Il sale è uno degli elementi naturali più diffusi e utilizzati al mondo. Dà più gusto ai cibi, ne aiuta la conservazione, fertilizza i campi, smacchia gli abiti e, secondo un recente studio dell’università americana dello Iowa, migliora anche l’umore. Per questo il sale nel corso dei millenni è stato trattato come merce preziosa quanto l’oro, oggetto di scambi, commerci e persino di guerre; in tempi recenti, la produzione commerciale nel mondo è passata dal 10 a 22 milioni di tonnellate nell’ultimo secolo e per il 2009 si prevede un picco di quasi 250 milioni di tonnellate. Il sapore salato, infatti, è molto amato a tutte le latitudini e, come sostengono alcune ricerche sul gusto, produce una specie di “dipendenza” per cui è difficile farne a meno.
In realtà, se non si vogliono correre rischi per la salute il
sale va utilizzato con moderazione. Il consumo massimo dovrebbe essere di 5-6 g al giorno (pari a un cucchiaino), come indicato dall’Organizzazione Mondiale della Sanità, mentre in media è di 10-12 g. Se infatti non si può vivere senza sodio (il componente più importante del sale indispensabile per mantenere l’equilibrio idrico dell’organismo), un consumo eccessivo di questo minerale può avere ripercussioni negative.
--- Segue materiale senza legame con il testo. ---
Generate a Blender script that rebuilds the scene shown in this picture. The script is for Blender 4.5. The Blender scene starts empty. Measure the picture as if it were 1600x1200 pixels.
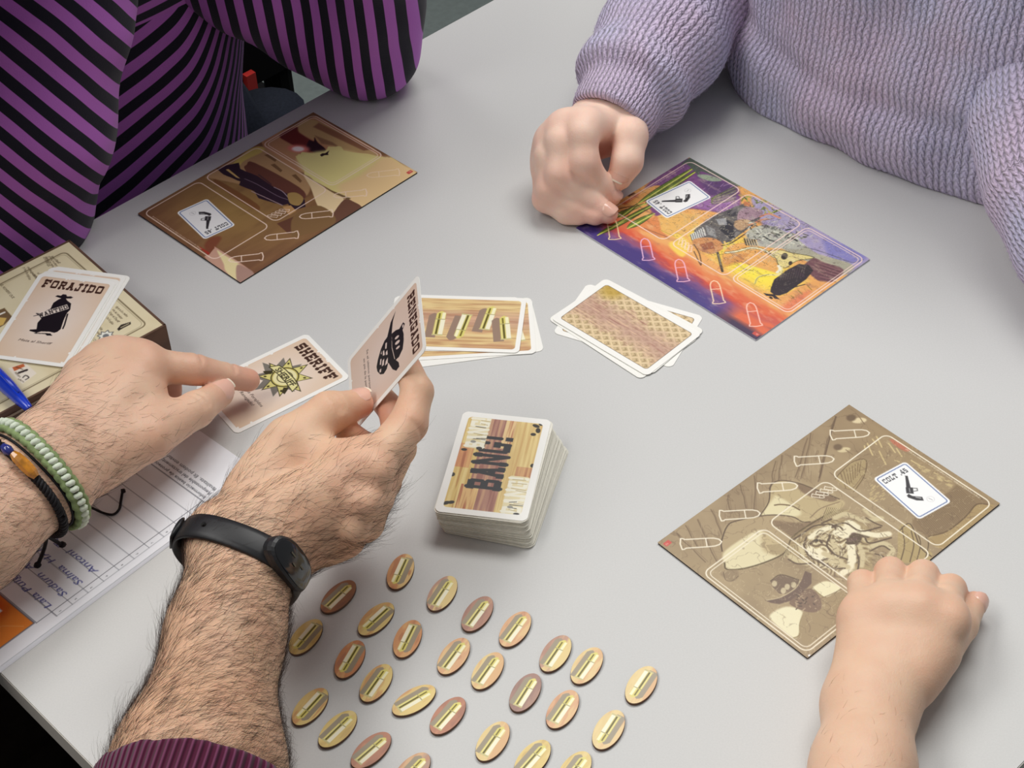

In primo luogo sulla pressione arteriosa che, secondo la gran parte degli studi effettuati, tende a salire, con maggior rischio di malattie cardiovascolari.
Se da un lato gli esperti raccomandano una dieta poco salata, dall’altro il sale è diventato di moda, non quello comune da cucina, ma le varietà insolite e pregiate predilette da chef e gourmet.
Dal
sale rosa himalayano, raccolto artigianalmente nelle miniere e ricchissimo di minerali apprezzati anche per le loro proprietà curative, al
sale hawaiano nero, dalla consistenza setosa, che viene mischiato a lava vulcanica e carbone attivo e ha sapore leggermente solforico; dal
Fleur de sel (fiore di sale) di
Guérande (Bretagna) o della
Camargue, il più prezioso dei sali marini naturali che affiora sulla superficie dell’acqua delle saline, ai
Sali affumicati degli Stati Uniti.
Tutte varietà rare e pregiate (costano fino a 60 euro al chilo), che vanno spolverizzate con parsimonia per dare un
tocco speciale ai piatti. Per cucinare, invece, è preferibile il
sale comune, meglio
marino che
salgemma (di miniera) e possibilmente integrale, più saporito e ricco di minerali e oligoelementi preziosi per l’organismo. Quello raffinato è invece composto solo da cloruro di sodio. Consigliato anche il sale iodato, arricchito di iodio, un minerale raro negli alimenti che è importante per il buon funzionamento della tiroide.